DNS - The Internet's Directory Service
We human beings can be identified in many ways. For example, we can be identified by the names that appear on our birthcertificates. We can be identified by our social security numbers. We can be identified by our driver's license numbers.Although each of these identifiers can be used to identify people, within a given context, one identifier may be more appropriate than an other. For example, the computers at the IRS (the infamous tax collecting agency in the US) prefer to use fixed-length social security numbers rather than birth-certificate names. On the other hand, ordinary people prefer the more mnemonic birth-certificate names rather than social security numbers. (Indeed, can you imagine saying, "Hi. My name is 132-67-9875. Please meet my husband, 178-87-1146.")
Just as humans can be identified in many ways, so too can Internet hosts. One identifier for a host is its hostname. Hostnames -- such as cnn.com, www.yahoo.com, gaia.cs.umass.edu and surf.eurecom.fr -- are mnemonic and are therefore appreciated by humans. However, hostnames provide little, if any, information about the location within the Internet of the host. (A hostname such as surf.eurecom.fr, which ends with the country code .fr, tells us that the host is in France, but doesn't say much more.) Furthermore, because hostnames can consist of variable-length alpha-numeric characters, they would be difficult to process by routers. For these reasons, hosts are also identified by so-called IP addresses. We will discuss IP addresses in some detail in Chapter 4, but it is useful to say a few brief words about them now. An IP address consists of four bytes and has a rigid hierarchical structure. An IP address looks like 121.7.106.83, where each period separates one of the bytes expressed in decimal notation from 0 to 127. An IP address is hierarchical because as we scan the address from left to right,
we obtain more and more specific information about where (i.e., within which network, in the network of networks) the host is located in the Internet. (Just as when we scan a postal address from bottom to top we obtain more and more specific information about where the residence is located). An IP address is included in the header of each IP datagram, and Internet routers use this IP address to route s datagram towards its destination.
Services Provided by DNS
We have just seen that there are two ways to identify a host -- a hostname and an IP address. People prefer the more mnemonic hostname identifier, while routers prefer fixed-length, hierarchically-structured IP addresses. In order to reconcile these different preferences, we need a directory service that translates hostnames to IP addresses. This is the main task of the the Internet's Domain Name System (DNS). The DNS is (i) a distributed database implemented in a hierarchy of name
servers and (ii) an application-layer protocol that allows hosts and name servers to communicate in order to provide the translation service. Name servers are usually Unix machines running the Berkeley Internet Name Domain (BIND) software.
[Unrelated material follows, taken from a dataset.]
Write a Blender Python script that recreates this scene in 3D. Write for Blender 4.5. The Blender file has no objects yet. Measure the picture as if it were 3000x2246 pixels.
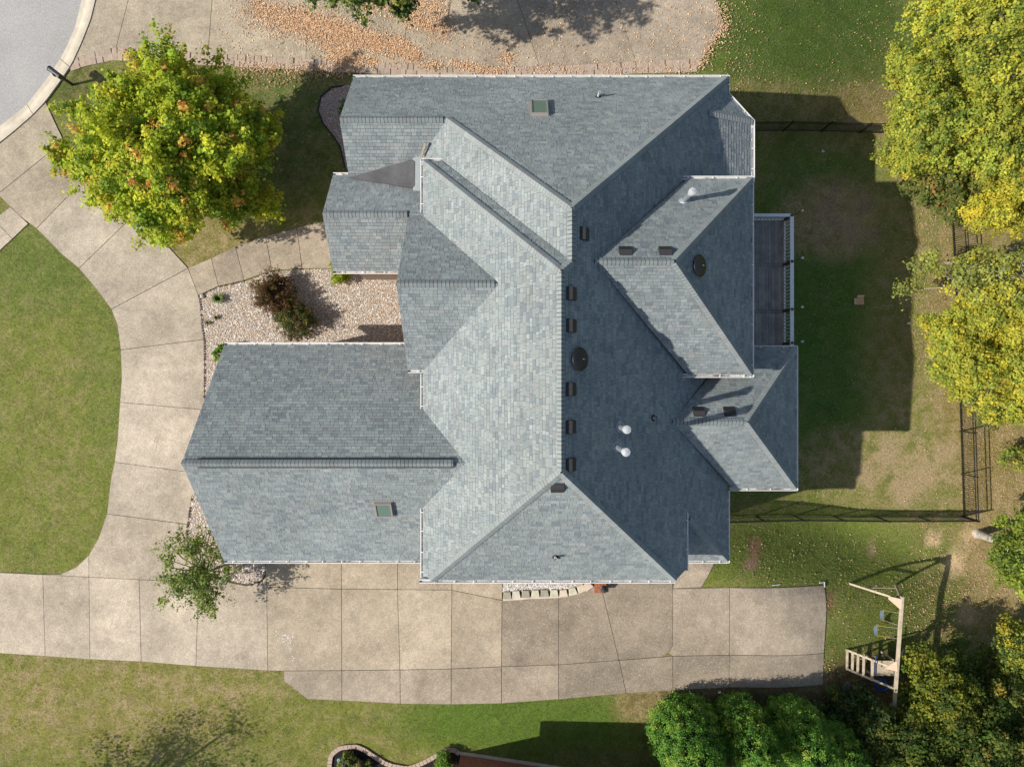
import bpy, math, random
import numpy as np
from mathutils import Vector, Matrix

random.seed(11); rng = np.random.default_rng(11)
sc = bpy.context.scene
col = sc.collection
H = 35.0; F = 2154.0; CX, CY = 1500.0, 1123.0      # drone height, focal length and centre of the 3000 x 2246 photograph

# ------------------------------------------------------------------ camera, sky, sun, exposure
cam_d = bpy.data.cameras.new('camera'); cam_d.sensor_width = 36.0; cam_d.lens = 36.0 * F / 3000.0
cam_d.clip_end = 2000; cam_d.clip_start = 0.5
cam = bpy.data.objects.new('camera', cam_d); col.objects.link(cam)
cam.location = (0, 0, H); cam.rotation_euler = (0, 0, 0); sc.camera = cam
SUN_EL = math.radians(40.6)
SDIR = Vector((-0.976, -0.218, 0)).normalized()     # horizontal direction towards the sun
sun_vec = Vector((SDIR.x * math.cos(SUN_EL), SDIR.y * math.cos(SUN_EL), math.sin(SUN_EL)))
w = bpy.data.worlds.new('World'); sc.world = w; w.use_nodes = True
nt = w.node_tree; bg = nt.nodes['Background']
sky = nt.nodes.new('ShaderNodeTexSky'); sky.sky_type = 'NISHITA'; sky.sun_disc = False
sky.sun_elevation = SUN_EL; sky.sun_rotation = math.atan2(SDIR.x, SDIR.y)
sky.air_density = 1.2; sky.dust_density = 1.5
nt.links.new(sky.outputs[0], bg.inputs[0]); bg.inputs[1].default_value = 0.088
sun_d = bpy.data.lights.new('sun', 'SUN'); sun_d.energy = 4.3; sun_d.angle = math.radians(0.6); sun_d.color = (1.0, 0.94, 0.85)
sun = bpy.data.objects.new('sun', sun_d); col.objects.link(sun); sun.location = (-30, -8, 40)
sun.rotation_euler = sun_vec.to_track_quat('Z', 'Y').to_euler()
sc.cycles.max_bounces = 5; sc.cycles.diffuse_bounces = 2; sc.cycles.glossy_bounces = 2; sc.cycles.transmission_bounces = 2
vs = sc.view_settings; vs.view_transform = 'Standard'; vs.look = 'None'; vs.exposure = 0.28; vs.gamma = 1.0; vs.use_curve_mapping = False

# ------------------------------------------------------------------ terrain and pixel helpers
def sm(t):
    t = min(1.0, max(0.0, t)); return t * t * (3 - 2 * t)
def g(x, y):
    a = 4 + 8 * sm((-6 - y) / 5) + 5 * sm((y - 11) / 4)
    return 0.5 - 3.5 * sm((x - a) / 13.0)
def P(px, py, z=None, dz=0.0):
    """world point seen at pixel (px, py) of the photograph, on the terrain or at height z"""
    if z is not None:
        D = H - z; return Vector(((px - CX) * D / F, (CY - py) * D / F, z))
    zz = 0.5
    for _ in range(25):
        D = H - zz; x = (px - CX) * D / F; y = (CY - py) * D / F
        zz = 0.5 * zz + 0.5 * (g(x, y) + dz)
    D = H - zz
    return Vector(((px - CX) * D / F, (CY - py) * D / F, zz))
def P2(px, py): p = P(px, py); return (p.x, p.y)

# ------------------------------------------------------------------ materials
def nm(name, color=(.5, .5, .5), rough=.8, spec=.3, metal=0.0):
    m = bpy.data.materials.new(name); m.use_nodes = True
    b = m.node_tree.nodes['Principled BSDF']
    b.inputs['Base Color'].default_value = (*color, 1); b.inputs['Roughness'].default_value = rough
    b.inputs['Specular IOR Level'].default_value = spec; b.inputs['Metallic'].default_value = metal
    return m, m.node_tree, b
def node(t, kind, **kw):
    n = t.nodes.new(kind)
    for k, v in kw.items(): setattr(n, k, v)
    return n
def pos(t): return node(t, 'ShaderNodeNewGeometry').outputs['Position']
def noise(t, vec, scale, detail=3.0, rough=.55):
    n = node(t, 'ShaderNodeTexNoise'); n.inputs['Scale'].default_value = scale
    n.inputs['Detail'].default_value = detail; n.inputs['Roughness'].default_value = rough
    t.links.new(vec, n.inputs['Vector']); return n.outputs['Fac']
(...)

The DNS protocol runs over UDP and uses port 53. Following this chapter we provide interactive links to DNS programs that allow you to translate arbitrary hostnames, among other things.
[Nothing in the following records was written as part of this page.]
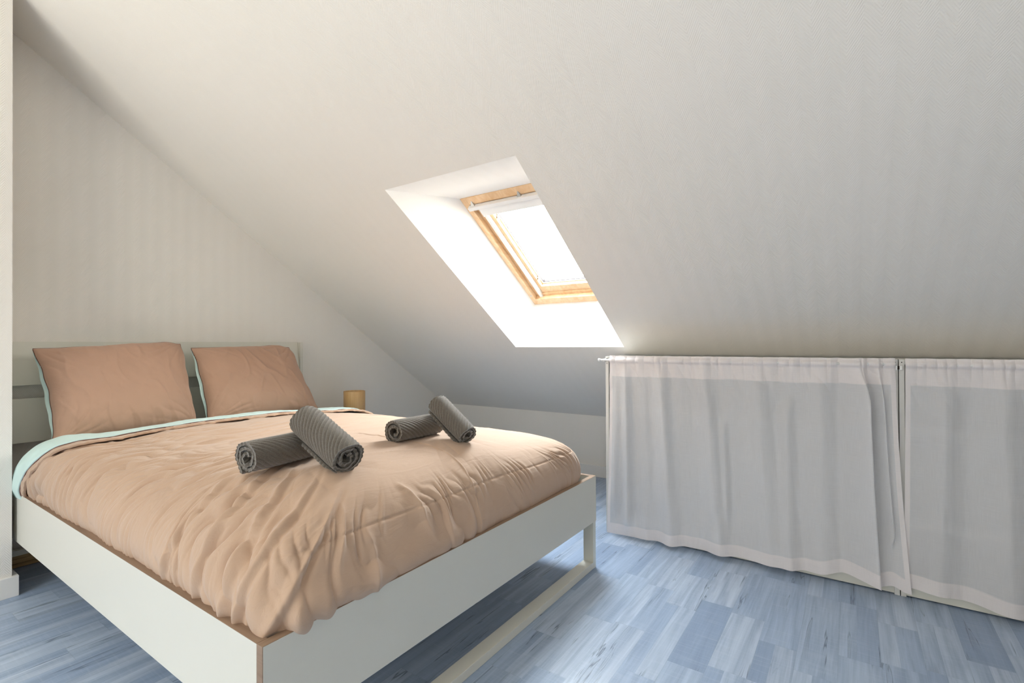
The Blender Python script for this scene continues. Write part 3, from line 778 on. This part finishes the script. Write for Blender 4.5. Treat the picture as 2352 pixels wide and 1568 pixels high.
# ================================================================== TOWELS
def towel(A, Bp, r, label, turns=3.3, sheet=.0085, seed=0, squash=.92, rib_ang=.9, phase=0.0, tail=.02, flip=1):
    A = np.array(A, float); Bp = np.array(Bp, float)
    ax = Bp - A; L = np.linalg.norm(ax); ax /= L
    up = np.array([0, 0, 1.0]); side = np.cross(ax, up); side /= np.linalg.norm(side); up2 = np.cross(side, ax)
    n = 520; m = int(L / .0016)
    ph = np.linspace(0, turns * 2 * PI, n)
    rin = .006
    rad = rin + (r - sheet - rin) * (ph / ph[-1]) ** .95
    rad = rad * (1 + .05 * np.sin(ph * 1.0 + seed) * (1 - ph / ph[-1]) + .035 * perlin(ph * .5 + seed, ph * 0))
    seg = np.sqrt(rad**2 + .0001) * np.gradient(ph); arc = np.cumsum(seg)
    l = np.linspace(0, L, m)
    PH = ph[None] ; ARC = arc[None]; Lg = l[:, None]
    tail_k = sstep(ph[-1] - .7, ph[-1], PH)
    sc_end = 1 + .035 * (perlin(PH * .8 + seed * 2, Lg * 6) ) - .05 * (np.abs(Lg / L - .5) * 2) ** 6
    def rib(sgn):
        w = Lg * math.cos(rib_ang) * flip + ARC * math.sin(rib_ang) + .004 * perlin(Lg * 14 + seed, ARC * 9)
        base = np.abs(np.sin(PI * w / .0105)) ** .6
        return sgn * (.0032 * (base - .45))
    R_out = (rad[None] + sheet * (.92)) * sc_end + rib(1) + tail_k * tail * .10
    R_in = (rad[None] + sheet * .08) * sc_end - rib(1) * .6 + tail_k * tail * .10
    ang0 = phase + flip * 0
    def place(Rr):
        th = flip * (PH - ph[-1]) + ang0
        cx_ = Rr * np.cos(th); cz = Rr * np.sin(th) * squash
        ends = .0035 * perlin(PH * 1.3 + seed * 5, Lg * 0 + 2) + 0.0010 * np.abs(np.sin(PI * ARC * math.sin(rib_ang) / .0105))
        LL = Lg + ends * ((Lg / L) * 2 - 1) * 1.2 + .006 * (perlin(PH * .35 + seed, Lg * 0)) * ((Lg / L) * 2 - 1)
        return A + LL[..., None] * ax + cx_[..., None] * side + cz[..., None] * up2
    O = place(R_out); I = place(R_in)
    loop_ = np.concatenate([O, I[:, ::-1]], 1)
    o = grid_mesh('rolled_towel', loop_, M_TOWEL, None, closed_v=True)
    # caps: strips between outer and inner outline on both ends
    me = o.data; bm = bmesh.new(); bm.from_mesh(me); bm.verts.ensure_lookup_table(); w_ = 2 * n
    for row in (0, m - 1):
        for k in range(n - 1):
            a, b = row * w_ + k, row * w_ + k + 1; c, d = row * w_ + (2 * n - 2 - k), row * w_ + (2 * n - 1 - k)
            try:
                f = bm.faces.new([bm.verts[i] for i in ((a, b, c, d) if row else (d, c, b, a))]); f.smooth = True
            except ValueError: pass
    bm.to_mesh(me); bm.free()
    tag(o, label, 'towel', 'rolled grey towels on the duvet')
    return o
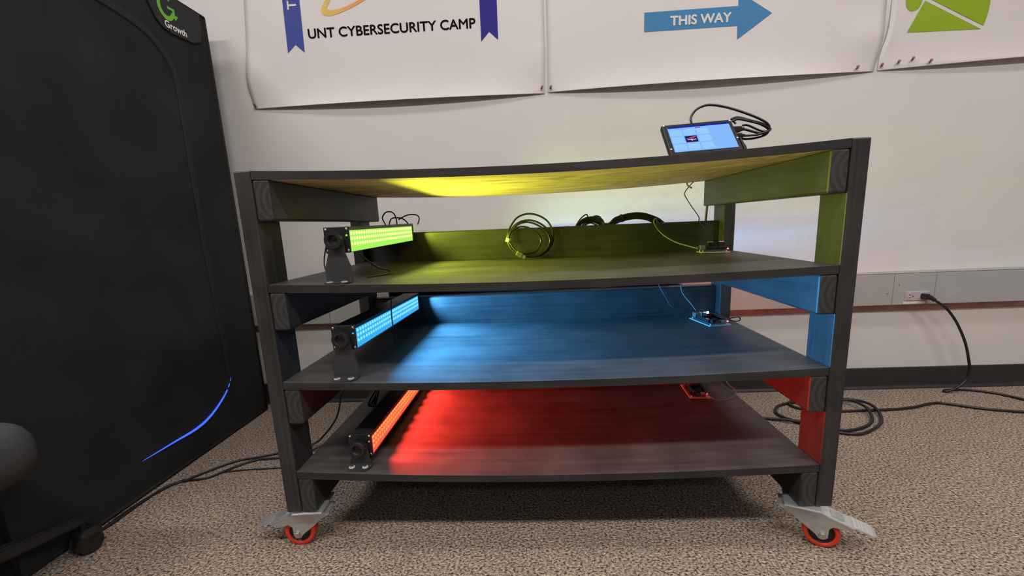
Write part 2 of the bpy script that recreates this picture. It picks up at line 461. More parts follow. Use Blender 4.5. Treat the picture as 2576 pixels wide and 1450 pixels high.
# ------------------------------------------------------------------ posters
def poster_surface(xl, xr, zb, amp, side):
    def f(x, z, d=0.0):
        s = min(max((x-xl)/(xr-xl), 0), 1)
        b = amp*math.sin(math.pi*s)**0.8*math.exp(-max(z-zb, 0)/0.055)
        e = 0.010*math.exp(-((z-zb-0.13)/0.07)**2)*(math.exp(-((x-xl)/0.06)**2)*side[0]+math.exp(-((x-xr)/0.10)**2)*side[1])
        return Vector((x, YW-0.0025-b-e-d, z))
    return f
def poster(name, label, lpts, rpts, bpts, ztop, amp, side):
    """lpts/rpts: edge outline as (x, z) from the bottom up; bpts: z offsets of the bottom edge"""
    xl, xr, zb = lpts[0][0], rpts[0][0], (lpts[0][1]+rpts[0][1])/2
    f = poster_surface(xl, xr, zb, amp, side)
    def edge(pts, z):
        if z <= pts[0][1]: return pts[0][0]
        for (a, za), (b, zb_) in zip(pts, pts[1:]):
            if z <= zb_:
                t = (z-za)/(zb_-za)
                return a+(b-a)*t
        return pts[-1][0]
    nx, nz = 60, 40
    bm = bmesh.new(); g = []
    for j in range(nz+1):
        t = (j/nz)**1.7; row = []
        for i in range(nx+1):
            s = i/nx
            z0 = lpts[0][1]+(rpts[0][1]-lpts[0][1])*s + bpts*math.sin(math.pi*s)
            z = z0+(ztop-z0)*t
            a, b = edge(lpts, z), edge(rpts, z)
            row.append(bm.verts.new(f(a+(b-a)*s, z)))
        g.append(row)
    for j in range(nz):
        for i in range(nx): bm.faces.new((g[j][i], g[j][i+1], g[j+1][i+1], g[j+1][i]))
    t = thing(name, label, 'poster', ((xl+xr)/2, YW, zb))
    o = obj('sheet', bm, M['poster'], t, smooth=True)
    so = o.modifiers.new('paper', 'SOLIDIFY'); so.thickness = 0.0005; so.offset = 0
    return t, f
p1, f1 = poster('camp_poster', 'white poster lettered in black between two blue ribbons, nearest the tent', [(-0.564, 1.332), (-0.568, 1.35), (-0.575, 1.39), (-0.579, 1.42), (-0.579, 1.46), (-0.560, 1.60), (-0.544, 1.747)], [(0.669, 1.327), (0.674, 1.50), (0.674, 1.70)], 0.0, 2.35, 0.026, (0.6, 0.3))
P1 = lambda x, z: f1(x, z, 0.0012)
P1b = lambda x, z: f1(x, z, 0.0022)
# the lettering climbs a little along the sheet
obj('lettering', text_bm('UNT CYBERSECURITY CAMP', -0.294, 0.399, 1.5885, 1.6265, P1, bold=0.020, shear=-0.001), M['ink'], p1, label='black capital lettering')
obj('ribbon', poly([(-0.362, 2.30), (-0.290, 2.30), (-0.317, 1.538), (-0.352, 1.570), (-0.388, 1.540)][::-1], lambda x, z: P1(x+(0.0 if z < 2 else -0.01), z)), M['ribbon'], p1, label='left blue ribbon with notched tail')
obj('ribbon', poly([(0.424, 2.30), (0.495, 2.30), (0.487, 1.540), (0.452, 1.571), (0.418, 1.537)][::-1], P1), M['ribbon2'], p1, label='right violet blue ribbon with notched tail')
obj('ribbon_lettering', text_bm('TH', -0.366, -0.328, 1.700, 1.768, P1b, bold=0.02, rot=90), M['paleprint'], p1)
# gold swoosh: a brush stroke thick at its turn, thinning upward
OI = [(-.150, 1.800, -.130, 1.795), (-.197, 1.739, -.176, 1.737), (-.219, 1.709, -.198, 1.707), (-.229, 1.687, -.203, 1.697), (-.214, 1.671, -.194, 1.691), (-.177, 1.670, -.166, 1.6895), (-.108, 1.690, -.112, 1.703), (-.048, 1.715, -.056, 1.724), (.030, 1.755, .020, 1.757), (.140, 1.820, .130, 1.822)]
L = [(p.x, p.y) for p in crom([(a, b, 0) for a, b, c, d in OI], 6)]
Q = [(p.x, p.y) for p in crom([(c, d, 0) for a, b, c, d in OI], 6)]
obj('swoosh', strip(L, Q, P1), M['swoosh'], p1)

p2, f2 = poster('arrow_poster', 'white poster with a big blue THIS WAY arrow, middle of the three', [(0.682, 1.330), (0.685, 1.50), (0.685, 1.70)], [(1.974, 1.338), (1.9835, 1.39), (1.991, 1.44), (1.995, 1.487), (1.997, 1.6), (1.997, 1.75)], 0.0, 2.35, 0.028, (0.0, 0.8))
P2 = lambda x, z: f2(x, z, 0.0012)
P2b = lambda x, z: f2(x, z, 0.0022)
obj('arrow', poly([(1.071, 1.603), (1.071, 1.533), (1.434, 1.534), (1.435, 1.484), (1.565, 1.572), (1.434, 1.655), (1.434, 1.605)][::-1], P2), M['arrow'], p2)
obj('lettering', text_bm('THIS WAY', 1.172, 1.410, 1.5485, 1.5850, P2b, bold=0.035), M['paleprint'], p2, label='pale bold lettering on the arrow')

p3, f3 = poster('green_shape_poster', 'white poster with bright green shapes, on the far right of the wall', [(1.988, 1.340), (1.989, 1.385), (1.996, 1.42), (2.005, 1.45), (2.011, 1.481), (2.015, 1.54), (2.016, 1.75)], [(3.28, 1.372), (3.28, 1.75)], 0.0, 2.35, 0.022, (0.4, 0.5))
P3 = lambda x, z: f3(x, z, 0.0012)
obj('print_triangle', poly([(2.083, 1.471), (2.358, 1.467), (2.138, 1.580)], P3), M['green'], p3)
seg = [(2.162, 1.582), (2.365, 1.479)] + [(2.365+0.014*math.sin(R(a))+0.0, 1.479+0.00084*a) for a in range(15, 181, 15)] + [(2.345, 1.66), (2.30, 1.70), (2.21, 1.66)]
obj('print_segment', poly(seg, P3), M['green'], p3)
lobe = [(2.067, 1.70), (2.067, 1.586), (2.070, 1.564), (2.079, 1.551), (2.093, 1.545), (2.109, 1.548), (2.118, 1.555), (2.125, 1.567), (2.128, 1.582), (2.128, 1.70)]
obj('print_lobe', poly(lobe, P3), M['green'], p3)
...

DNS is commonly employed by other application-layer protocols -- including HTTP, SMTP and FTP - to translate usersupplied host names to IP addresses. As an example, consider what happens when a browser (i.e., an HTTP client), running on some user's machine, requests the URL www.someschool.edu/index.html. In order for the user's machine to be able to send an HTTP request message to the Web server www.someschool.edu, the user's machine must obtain the IP address of www. someschool.edu. This is done as follows. The same user machine runs the client-side of the DNS application. The browser extracts the hostname, www.someschool.edu, from the URL and passes the hostname to the client-side of the DNS application. As part of a DNS query message, the DNS client sends a query containing the hostname to a DNS server. The DNS client eventually receives a reply, which includes the IP address for the hostname. The browser then opens a TCP
connection to the HTTP server process located at that IP address. All IP datagrams sent to from the client to server as part of this connection will include this IP address in the destination address field of the datagrams. In particular, the IP datagram(s) that encapsulate the HTTP request message use this IP address. We see from this example that DNS adds an additional delay
-- sometimes substantial -- to the Internet applications that use DNS. Fortunately, as we shall discuss below, the desired IP address is often cached in a "near by" DNS name server, which helps to reduce the DNS network traffic as well as the average DNS delay.